The Malta Entertainment Industry and Arts Association (MEIA) has launched its 2026 Budget Recommendations, presented this year under the campaign Secure Creative Futures: Stabilise. Reform. Invest. The proposals put forward 33 recommendations across eight reform pillars, offering a practical and ambitious roadmap to address systemic weaknesses and unlock the full potential of Malta’s creative and cultural sectors.
Over the past decade, Malta’s cultural and creative industries have grown in scale and visibility, supported by funding schemes, international collaborations, and landmark infrastructure projects. Yet this visibility has not translated into resilience. The sector remains marked by instability and market failures: funding is fragmented and short-term, professionals face insecure incomes and weak protections, and independent organisations and businesses operate under the constant threat of closure. This fragility is compounded by imbalances in public investment, which often prioritise large-scale projects and state institutions while overlooking the sustainability of the wider ecosystem. A lack of long-term planning for cultural infrastructure has further weakened the sector’s foundations.
“Every year we take this moment not only for reflection, but to speak honestly about the realities we face. This year we want to highlight the urgency for an infrastructure that provides stability and reform for long-term foundations. Our recommendations recognise the need to stabilise the sector, reform outdated fiscal and governance frameworks, and invest in skills, innovation, and audiences. Without a systemic approach that strengthens the entire ecosystem, Malta risks undermining the very sector it has worked so hard to elevate. Budget 2026 is the moment to secure creative futures.” – Maria Galea, president of MEIA.

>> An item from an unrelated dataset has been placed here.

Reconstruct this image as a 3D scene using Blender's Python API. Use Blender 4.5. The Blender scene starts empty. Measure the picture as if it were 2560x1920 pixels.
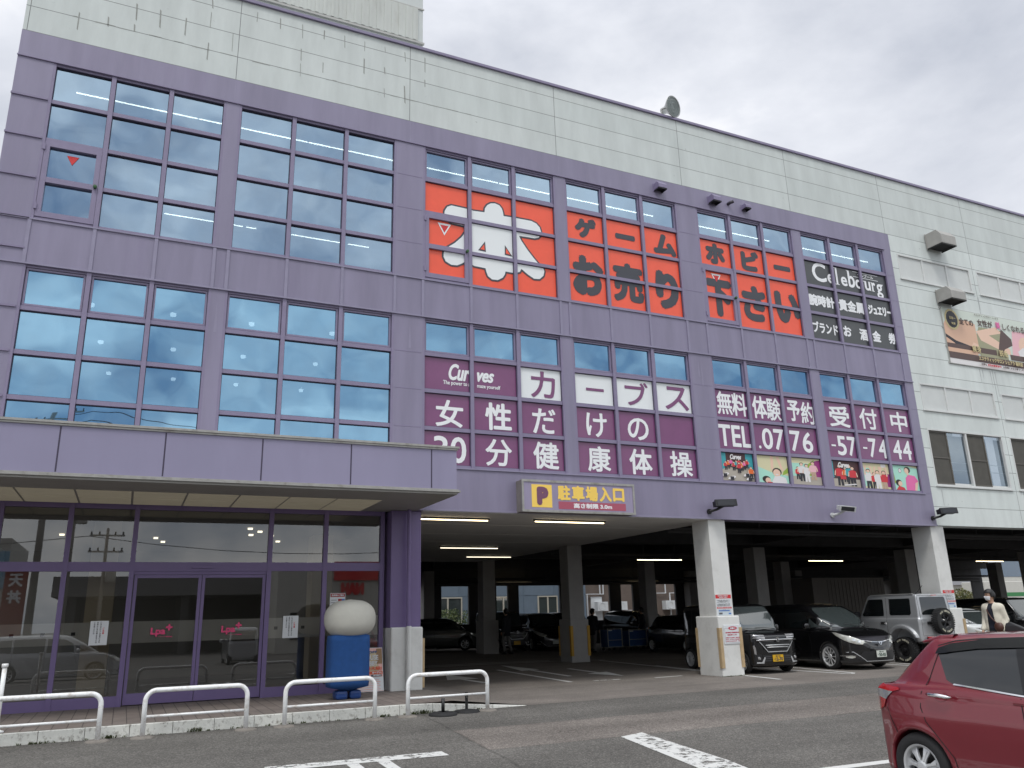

The campaign’s three reform drivers are clear: stabilise to guarantee continuity, fair pay, affordable spaces, and reliable data; reform to modernise outdated tax, funding, and governance systems; and invest to strengthen skills, audiences, and digital innovation so that Malta’s creative economy remains globally competitive.
The recommendations are structured across eight reform pillars:
National Cultural Partnership Fund – introducing rolling 3–5-year agreements for independent organisations, scaled to their size and tied to fair pay and regional access.
Workforce Protection – including a phased-in Fair Pay Framework, a shared Arts Insurance Scheme for freelancers, and a Legal Aid Fund to safeguard rights and contracts.
Financial Incentives & Cash Rebates – a cultural cash rebate for theatre, dance, literature, visual arts, and independent music, underpinned by a Tourism for Culture Fund, alongside box-office support for Maltese films and a paper subsidy for independent publishers.
Arts Council Funding Reform – expanding the Arts Support Scheme with tiered project brackets, indexing budgets for international showcases, increasing the Screen Support Fund, introducing an Ecosystem Development Fund, and piloting a Basic Income for Artists.
Creative Infrastructure & Spaces – a 10-year National Creative Infrastructure Plan addressing flagship venues, affordable regional studios, rehearsal spaces, and grassroots hubs, with immediate action through adaptive reuse of buildings, a Creative Spaces Fund, and landlord incentives.
Research & Evidence – a national research framework co-managed with NSO, a biennial audience survey, and an annual Creative Economy Report to provide reliable data and income tracking for informed policymaking.
Skills & Education – recognising arts as a core subject in schools, supporting teacher training and residencies, establishing a Creative Skills Fund, providing sustainability grants for higher education, and introducing a national AI & Digital Innovation Programme.
Finance, Tax & Governance Reform – amending the reduced 7.5% tax scheme, reforming VAT on art and cinema, expanding deductions for donations, introducing cultural advertising and sponsorship credits, pension flexibility for artists, landlord tax incentives, and establishing an Inter-Ministerial Creative Economy Council.
Taken together, the 33 recommendations are not subsidies but strategic investments with measurable returns: stronger businesses, fairer jobs, higher tax and tourism revenues, wider community access, and enhanced international competitiveness for Malta.
This year, MEIA is also opening the Secure Creative Futures campaign to the wider public. Cultural professionals, organisations, and audiences are invited to join the movement by downloading the campaign banner and sharing it across their platforms, adding their voices to ensure culture is recognised as a strategic pillar of Malta’s future.
The past decade gave Malta visibility. The next must deliver stability. MEIA calls on government to integrate these proposals into the 2026 Budget, embedding culture symmetrically within national development and ensuring that creative futures are not only imagined but secured.